The New Bespoke Movement was coined by PR guru Alison Hargreaves after Tim showed her around the new atelier. Ozwald Boateng and Richard James had also broken away from the Savile Row mould and together they launched the movement to a wider audience, receiving great press and public interest. “She rightly said that we have to get this idea across that it’s a new movement, it’s not Savile Row, it’s this young guy in the East End doing bespoke tailoring, so she put us together and offered it up as a story to get some kind of traction. It reached its crescendo with the three of us in Vanity Fair.”

Tim’s business was booming and he eventually moved around the corner to his current premises on Elder Street, as further opportunities to expand the business arose. “We set up here in the early 1990s and by 2000 we had started working with M&S with some license agreements in the Far East. We were then head-hunted by Daks to become a consultant, and the Japanese wanted me on the board and were grooming me to be CEO. So I went from a derelict house to this, to running a 600 million pound business. We did that for three years and took it from a loss to a profit.”

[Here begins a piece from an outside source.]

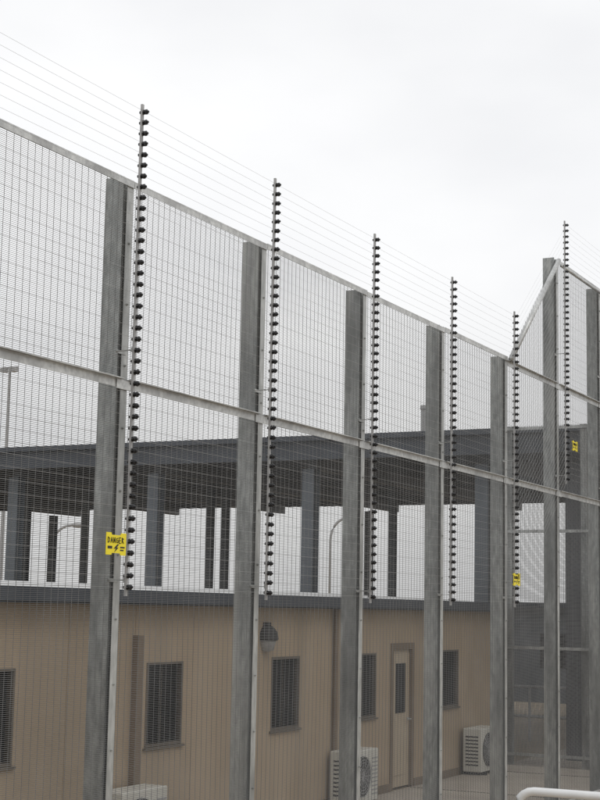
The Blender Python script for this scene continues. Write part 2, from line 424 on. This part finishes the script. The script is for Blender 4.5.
# ---------------------------------------------------------------- distant trees
m=MB(); tr=MB()
for i in range(110):
    x=random.uniform(-330,120); yv=random.uniform(280,340); hh=random.uniform(2.5,4.6); ww=random.uniform(2.5,6)
    tr.tube([(x,yv,0),(x+.3,yv,hh*.6)],.25,5)
    for j in range(110):
        a=random.uniform(0,2*math.pi); rr=ww*math.sqrt(random.random()); zz=hh*(.3+.7*random.random()*(1-.5*(rr/ww)**2))
        p=Vector((x+rr*math.cos(a),yv+rr*math.sin(a),zz)); s_=random.uniform(.3,.7)
        d1=Vector((random.gauss(0,1),random.gauss(0,1),random.gauss(0,1))).normalized()*s_; d2=d1.orthogonal().normalized()*s_*.7
        m.poly([tuple(p-d1),tuple(p+d2),tuple(p+d1),tuple(p-d2)])
e=empty('distant_trees'); m.obj('foliage',M_leaf,e); tr.obj('trunks',M_bark,e)

# ---------------------------------------------------------------- world (overcast cloud layer over Nishita sky)
W=bpy.data.worlds.new('World'); S.world=W; W.use_nodes=True; N=W.node_tree.nodes; L=W.node_tree.links
bg=N['Background']; bg.inputs[1].default_value=.1
sky=N.new('ShaderNodeTexSky'); sky.sky_type='NISHITA'; sky.sun_disc=False
SE,SR=math.radians(48),math.radians(110); sky.sun_elevation=SE; sky.sun_rotation=SR
tc=N.new('ShaderNodeTexCoord'); mp=N.new('ShaderNodeMapping'); mp.inputs['Scale'].default_value=(1,1,2.2); mp.inputs['Location'].default_value=(.35,.1,.5); L.new(tc.outputs['Generated'],mp.inputs[0])
nz=N.new('ShaderNodeTexNoise'); nz.inputs['Scale'].default_value=2.4; nz.inputs['Detail'].default_value=5; nz.inputs['Roughness'].default_value=.45; L.new(mp.outputs[0],nz.inputs['Vector'])
cr=N.new('ShaderNodeValToRGB'); cr.color_ramp.elements[0].position=.35; cr.color_ramp.elements[1].position=.6
cr.color_ramp.elements[0].color=(.84,.845,.86,1); cr.color_ramp.elements[1].color=(1,1,1,1); L.new(nz.outputs['Fac'],cr.inputs[0])
# thicker, greyer cloud toward the horizon
sx=N.new('ShaderNodeSeparateXYZ'); L.new(tc.outputs['Generated'],sx.inputs[0])
hr_=N.new('ShaderNodeMapRange'); hr_.interpolation_type='SMOOTHSTEP'; hr_.inputs[1].default_value=-.02; hr_.inputs[2].default_value=.26; hr_.inputs[3].default_value=7.3; hr_.inputs[4].default_value=10.9
L.new(sx.outputs['Z'],hr_.inputs[0])
sc_=N.new('ShaderNodeVectorMath'); sc_.operation='SCALE'; L.new(cr.outputs[0],sc_.inputs[0]); L.new(hr_.outputs[0],sc_.inputs['Scale'])
mx=N.new('ShaderNodeMix'); mx.data_type='RGBA'; mx.inputs[0].default_value=.97; L.new(sky.outputs[0],mx.inputs[6]); L.new(sc_.outputs[0],mx.inputs[7]); L.new(mx.outputs[2],bg.inputs[0])
sd=bpy.data.lights.new('sun','SUN'); sd.energy=.7; sd.angle=math.radians(25); sd.color=(1,.96,.9)
so=bpy.data.objects.new('sun',sd); S.collection.objects.link(so)
dirv=Vector((math.sin(SR)*math.cos(SE),math.cos(SR)*math.cos(SE),math.sin(SE))); so.rotation_euler=dirv.to_track_quat('Z','Y').to_euler()
# ---------------------------------------------------------------- camera
cd=bpy.data.cameras.new('camera'); co=bpy.data.objects.new('camera',cd); S.collection.objects.link(co)
cd.sensor_fit='VERTICAL'; cd.sensor_height=24; cd.lens=45; cd.clip_end=5000; cd.clip_start=.05
az=math.radians(27.2); pit=math.radians(7.9); roll=math.radians(1.1)
co.matrix_world=Matrix.Translation((0,0,H))@Matrix.Rotation(az,4,'Z')@Matrix.Rotation(math.pi/2+pit,4,'X')@Matrix.Rotation(roll,4,'Z')
S.camera=co
S.view_settings.view_transform='Standard'; S.view_settings.look='None'; S.view_settings.exposure=0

Tim’s success in turning around the Daks brand was quite remarkable, especially for someone without a formal business background, and his achievements with the M&S collaboration have also proven that if you do something right and with attention to detail, a brand like Timothy Everest can straddle both high-end bespoke and the high street retail market without detriment to the image or the brand perception.

“I was trying to build a British institution. I didn’t want to set out to be trendy. Like in music terms, I’d rather be in the top ten for a long time than a fleeting number one hit. With M&S it was a British institution that needed a bit of help, Daks was an institution that needed modernising, and maybe I’m drawn to those kinds of things. We didn’t put our name on the product until Stuart (Rose) was there, because I was confident he was doing something good and it felt like it was the right thing to do. If you look at J. Crew collaborating with Belstaff for example, it doesn’t really matter so long as it’s done properly. I really believed that you could offer tailoring to real people and you don’t have to be elitist. The question was could we hit the right price point and the right margins to bring a better garment to the high street? And generally with our suits there you will pay four or five times greater for a designer brand with no difference in the quality, and I can say that because I know what goes into it.”